Task description: Each line from the start of the data below through the one containing "return (hw +" must be reproduced exactly.

────────────────────

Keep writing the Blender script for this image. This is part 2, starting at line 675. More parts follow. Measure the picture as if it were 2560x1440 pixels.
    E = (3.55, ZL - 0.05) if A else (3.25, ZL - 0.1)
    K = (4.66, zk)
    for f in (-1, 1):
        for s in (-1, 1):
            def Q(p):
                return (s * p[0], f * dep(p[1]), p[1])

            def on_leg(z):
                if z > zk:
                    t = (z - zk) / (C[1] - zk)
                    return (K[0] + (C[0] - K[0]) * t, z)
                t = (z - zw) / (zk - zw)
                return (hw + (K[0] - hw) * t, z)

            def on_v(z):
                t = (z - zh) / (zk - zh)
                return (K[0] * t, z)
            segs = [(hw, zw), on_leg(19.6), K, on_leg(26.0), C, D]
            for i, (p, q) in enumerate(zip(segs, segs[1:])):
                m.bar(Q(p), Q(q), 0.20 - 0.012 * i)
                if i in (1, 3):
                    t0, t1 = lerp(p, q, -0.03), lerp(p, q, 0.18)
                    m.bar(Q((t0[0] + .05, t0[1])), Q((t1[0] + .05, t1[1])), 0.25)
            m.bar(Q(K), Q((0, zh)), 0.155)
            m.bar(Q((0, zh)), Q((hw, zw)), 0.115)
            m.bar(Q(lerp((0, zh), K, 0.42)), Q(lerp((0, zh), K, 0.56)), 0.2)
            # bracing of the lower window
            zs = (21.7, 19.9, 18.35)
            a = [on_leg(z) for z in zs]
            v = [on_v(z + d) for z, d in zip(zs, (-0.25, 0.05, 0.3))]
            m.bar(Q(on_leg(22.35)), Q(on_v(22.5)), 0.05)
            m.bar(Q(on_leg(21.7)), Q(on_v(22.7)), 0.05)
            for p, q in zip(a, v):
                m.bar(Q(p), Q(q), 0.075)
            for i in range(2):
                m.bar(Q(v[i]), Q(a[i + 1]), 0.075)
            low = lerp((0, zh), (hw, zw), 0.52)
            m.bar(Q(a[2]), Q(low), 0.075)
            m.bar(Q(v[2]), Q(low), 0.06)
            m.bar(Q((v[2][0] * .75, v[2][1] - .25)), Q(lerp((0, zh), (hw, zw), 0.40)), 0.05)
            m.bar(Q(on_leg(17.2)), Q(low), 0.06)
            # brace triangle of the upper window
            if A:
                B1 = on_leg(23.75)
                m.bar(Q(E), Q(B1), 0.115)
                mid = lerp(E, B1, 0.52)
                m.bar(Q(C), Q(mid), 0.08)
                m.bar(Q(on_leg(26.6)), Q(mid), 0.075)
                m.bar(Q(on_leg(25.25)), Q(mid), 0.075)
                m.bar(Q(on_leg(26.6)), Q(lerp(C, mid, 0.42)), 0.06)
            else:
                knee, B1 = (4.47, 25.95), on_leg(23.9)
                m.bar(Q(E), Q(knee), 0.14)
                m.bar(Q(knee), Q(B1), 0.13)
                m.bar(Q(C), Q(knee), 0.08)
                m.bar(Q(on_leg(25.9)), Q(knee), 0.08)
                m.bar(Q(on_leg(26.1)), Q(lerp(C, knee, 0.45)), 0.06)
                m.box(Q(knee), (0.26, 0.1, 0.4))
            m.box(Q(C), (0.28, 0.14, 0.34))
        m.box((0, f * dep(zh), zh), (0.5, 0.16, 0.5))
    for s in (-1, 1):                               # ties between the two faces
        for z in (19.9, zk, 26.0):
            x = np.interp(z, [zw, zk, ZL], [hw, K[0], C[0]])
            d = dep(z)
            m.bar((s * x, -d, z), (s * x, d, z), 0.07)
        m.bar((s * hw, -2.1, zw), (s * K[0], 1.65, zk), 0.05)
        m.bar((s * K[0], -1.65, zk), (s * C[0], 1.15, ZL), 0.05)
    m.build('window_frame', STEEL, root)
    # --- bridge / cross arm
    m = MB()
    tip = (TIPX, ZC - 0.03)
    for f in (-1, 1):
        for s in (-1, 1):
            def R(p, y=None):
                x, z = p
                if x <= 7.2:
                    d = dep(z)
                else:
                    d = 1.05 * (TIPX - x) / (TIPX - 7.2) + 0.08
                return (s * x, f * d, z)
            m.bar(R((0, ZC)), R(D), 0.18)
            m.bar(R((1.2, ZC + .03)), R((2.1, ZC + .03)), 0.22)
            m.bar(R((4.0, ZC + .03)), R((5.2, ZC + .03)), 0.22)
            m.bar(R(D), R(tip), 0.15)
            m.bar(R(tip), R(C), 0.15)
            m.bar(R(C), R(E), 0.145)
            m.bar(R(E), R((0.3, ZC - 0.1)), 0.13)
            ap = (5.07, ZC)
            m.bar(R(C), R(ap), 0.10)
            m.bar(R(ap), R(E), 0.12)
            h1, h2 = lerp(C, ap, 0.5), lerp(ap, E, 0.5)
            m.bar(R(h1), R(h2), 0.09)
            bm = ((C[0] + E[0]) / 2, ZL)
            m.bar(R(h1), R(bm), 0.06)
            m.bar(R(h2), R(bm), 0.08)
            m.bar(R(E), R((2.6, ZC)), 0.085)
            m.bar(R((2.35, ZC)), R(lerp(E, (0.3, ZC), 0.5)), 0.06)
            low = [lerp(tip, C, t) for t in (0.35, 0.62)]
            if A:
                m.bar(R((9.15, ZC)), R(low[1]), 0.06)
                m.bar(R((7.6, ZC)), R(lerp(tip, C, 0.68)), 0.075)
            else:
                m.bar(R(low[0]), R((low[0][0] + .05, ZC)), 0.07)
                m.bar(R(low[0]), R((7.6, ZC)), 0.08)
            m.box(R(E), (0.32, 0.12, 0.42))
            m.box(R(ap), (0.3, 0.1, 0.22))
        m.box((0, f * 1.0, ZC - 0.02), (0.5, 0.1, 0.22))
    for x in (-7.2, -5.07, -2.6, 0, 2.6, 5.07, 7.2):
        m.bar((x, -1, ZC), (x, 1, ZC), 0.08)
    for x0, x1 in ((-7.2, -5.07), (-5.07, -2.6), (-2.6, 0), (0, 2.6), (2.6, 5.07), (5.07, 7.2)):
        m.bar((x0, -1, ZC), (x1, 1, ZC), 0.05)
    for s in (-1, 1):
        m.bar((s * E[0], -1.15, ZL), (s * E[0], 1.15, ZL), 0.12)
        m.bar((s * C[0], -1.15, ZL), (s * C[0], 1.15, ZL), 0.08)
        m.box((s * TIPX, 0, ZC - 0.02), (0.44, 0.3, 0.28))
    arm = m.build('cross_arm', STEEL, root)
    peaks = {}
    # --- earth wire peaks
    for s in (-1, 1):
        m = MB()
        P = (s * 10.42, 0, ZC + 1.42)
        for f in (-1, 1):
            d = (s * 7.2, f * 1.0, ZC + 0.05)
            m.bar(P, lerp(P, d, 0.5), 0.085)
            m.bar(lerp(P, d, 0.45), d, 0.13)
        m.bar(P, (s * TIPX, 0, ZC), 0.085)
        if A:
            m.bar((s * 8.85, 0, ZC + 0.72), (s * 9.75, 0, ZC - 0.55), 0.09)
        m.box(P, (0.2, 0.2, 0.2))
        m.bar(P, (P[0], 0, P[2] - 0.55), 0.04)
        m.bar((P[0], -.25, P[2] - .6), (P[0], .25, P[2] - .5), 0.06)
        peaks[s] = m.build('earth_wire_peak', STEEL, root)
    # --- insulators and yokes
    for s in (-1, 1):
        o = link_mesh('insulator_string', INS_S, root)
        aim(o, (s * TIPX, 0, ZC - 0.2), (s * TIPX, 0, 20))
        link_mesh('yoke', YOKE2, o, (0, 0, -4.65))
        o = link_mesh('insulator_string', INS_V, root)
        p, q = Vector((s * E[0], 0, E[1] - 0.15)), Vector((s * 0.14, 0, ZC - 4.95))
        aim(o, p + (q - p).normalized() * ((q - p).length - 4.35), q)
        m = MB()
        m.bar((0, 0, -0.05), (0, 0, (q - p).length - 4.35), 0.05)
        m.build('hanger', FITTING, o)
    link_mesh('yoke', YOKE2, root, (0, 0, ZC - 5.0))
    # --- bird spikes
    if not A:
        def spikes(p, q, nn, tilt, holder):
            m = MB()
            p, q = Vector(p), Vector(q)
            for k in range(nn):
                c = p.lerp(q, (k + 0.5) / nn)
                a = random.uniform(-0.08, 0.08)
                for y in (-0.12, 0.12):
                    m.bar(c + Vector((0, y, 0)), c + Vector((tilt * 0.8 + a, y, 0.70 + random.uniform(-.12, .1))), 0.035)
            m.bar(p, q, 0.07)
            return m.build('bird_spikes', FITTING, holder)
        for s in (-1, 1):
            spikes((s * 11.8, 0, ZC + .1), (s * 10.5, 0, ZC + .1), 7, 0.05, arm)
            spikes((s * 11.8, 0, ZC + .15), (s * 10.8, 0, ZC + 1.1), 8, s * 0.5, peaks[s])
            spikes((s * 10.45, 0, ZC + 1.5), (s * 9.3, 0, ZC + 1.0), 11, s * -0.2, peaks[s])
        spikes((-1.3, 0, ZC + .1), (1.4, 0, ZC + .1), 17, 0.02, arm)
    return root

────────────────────

Correct result:
Keep writing the Blender script for this image. This is part 2, starting at line 675. More parts follow. Measure the picture as if it were 2560x1440 pixels.
    E = (3.55, ZL - 0.05) if A else (3.25, ZL - 0.1)
    K = (4.66, zk)
    for f in (-1, 1):
        for s in (-1, 1):
            def Q(p):
                return (s * p[0], f * dep(p[1]), p[1])

            def on_leg(z):
                if z > zk:
                    t = (z - zk) / (C[1] - zk)
                    return (K[0] + (C[0] - K[0]) * t, z)
                t = (z - zw) / (zk - zw)
                return (hw + (K[0] - hw) * t, z)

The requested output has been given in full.